_TASK DETAILS_
Reproduce, word for word, every line from the first one down to the line containing "S.camera = camo", and nothing else.

*****

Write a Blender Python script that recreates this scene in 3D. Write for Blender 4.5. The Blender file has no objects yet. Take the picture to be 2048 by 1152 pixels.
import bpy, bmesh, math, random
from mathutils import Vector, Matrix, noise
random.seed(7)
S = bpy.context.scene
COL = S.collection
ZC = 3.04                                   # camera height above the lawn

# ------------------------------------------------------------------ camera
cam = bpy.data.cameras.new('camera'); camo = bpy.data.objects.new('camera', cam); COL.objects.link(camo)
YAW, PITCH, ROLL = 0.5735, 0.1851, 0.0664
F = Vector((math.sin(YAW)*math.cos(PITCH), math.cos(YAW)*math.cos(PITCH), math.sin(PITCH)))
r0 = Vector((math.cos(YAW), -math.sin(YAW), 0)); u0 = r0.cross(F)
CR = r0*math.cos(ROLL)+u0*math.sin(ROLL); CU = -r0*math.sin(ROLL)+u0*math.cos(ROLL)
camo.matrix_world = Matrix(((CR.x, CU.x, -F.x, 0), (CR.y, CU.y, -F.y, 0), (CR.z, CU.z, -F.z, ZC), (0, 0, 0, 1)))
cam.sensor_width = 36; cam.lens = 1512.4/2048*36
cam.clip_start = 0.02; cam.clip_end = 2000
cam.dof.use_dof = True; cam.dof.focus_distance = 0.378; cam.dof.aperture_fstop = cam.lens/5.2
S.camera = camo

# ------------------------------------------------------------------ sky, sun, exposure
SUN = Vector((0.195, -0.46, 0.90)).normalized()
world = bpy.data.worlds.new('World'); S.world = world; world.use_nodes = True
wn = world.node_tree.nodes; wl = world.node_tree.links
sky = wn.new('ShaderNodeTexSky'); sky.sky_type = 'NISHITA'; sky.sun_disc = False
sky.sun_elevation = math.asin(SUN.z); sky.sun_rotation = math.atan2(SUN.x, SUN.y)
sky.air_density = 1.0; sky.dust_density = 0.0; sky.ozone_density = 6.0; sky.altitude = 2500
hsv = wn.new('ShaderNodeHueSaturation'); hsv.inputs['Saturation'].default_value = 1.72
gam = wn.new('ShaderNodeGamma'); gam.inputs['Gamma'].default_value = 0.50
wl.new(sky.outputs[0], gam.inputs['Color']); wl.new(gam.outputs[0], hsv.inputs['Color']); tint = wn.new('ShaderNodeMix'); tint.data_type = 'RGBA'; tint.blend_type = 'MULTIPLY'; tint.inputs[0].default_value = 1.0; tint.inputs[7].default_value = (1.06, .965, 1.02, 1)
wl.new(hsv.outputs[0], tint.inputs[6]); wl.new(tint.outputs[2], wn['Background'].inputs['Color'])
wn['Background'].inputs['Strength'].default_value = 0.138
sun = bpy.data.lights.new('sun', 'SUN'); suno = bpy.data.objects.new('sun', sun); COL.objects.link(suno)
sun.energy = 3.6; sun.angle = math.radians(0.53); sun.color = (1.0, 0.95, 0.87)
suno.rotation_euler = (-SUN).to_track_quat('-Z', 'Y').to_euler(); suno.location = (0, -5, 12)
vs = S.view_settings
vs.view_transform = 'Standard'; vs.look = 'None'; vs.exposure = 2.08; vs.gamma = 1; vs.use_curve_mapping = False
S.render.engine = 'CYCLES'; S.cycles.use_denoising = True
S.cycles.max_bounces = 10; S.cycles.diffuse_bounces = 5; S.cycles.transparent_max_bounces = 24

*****

_ANSWER_
Write a Blender Python script that recreates this scene in 3D. Write for Blender 4.5. The Blender file has no objects yet. Take the picture to be 2048 by 1152 pixels.
import bpy, bmesh, math, random
from mathutils import Vector, Matrix, noise
random.seed(7)
S = bpy.context.scene
COL = S.collection
ZC = 3.04                                   # camera height above the lawn

# ------------------------------------------------------------------ camera
cam = bpy.data.cameras.new('camera'); camo = bpy.data.objects.new('camera', cam); COL.objects.link(camo)
YAW, PITCH, ROLL = 0.5735, 0.1851, 0.0664
F = Vector((math.sin(YAW)*math.cos(PITCH), math.cos(YAW)*math.cos(PITCH), math.sin(PITCH)))
r0 = Vector((math.cos(YAW), -math.sin(YAW), 0)); u0 = r0.cross(F)
CR = r0*math.cos(ROLL)+u0*math.sin(ROLL); CU = -r0*math.sin(ROLL)+u0*math.cos(ROLL)
camo.matrix_world = Matrix(((CR.x, CU.x, -F.x, 0), (CR.y, CU.y, -F.y, 0), (CR.z, CU.z, -F.z, ZC), (0, 0, 0, 1)))
cam.sensor_width = 36; cam.lens = 1512.4/2048*36
cam.clip_start = 0.02; cam.clip_end = 2000
cam.dof.use_dof = True; cam.dof.focus_distance = 0.378; cam.dof.aperture_fstop = cam.lens/5.2
S.camera = camo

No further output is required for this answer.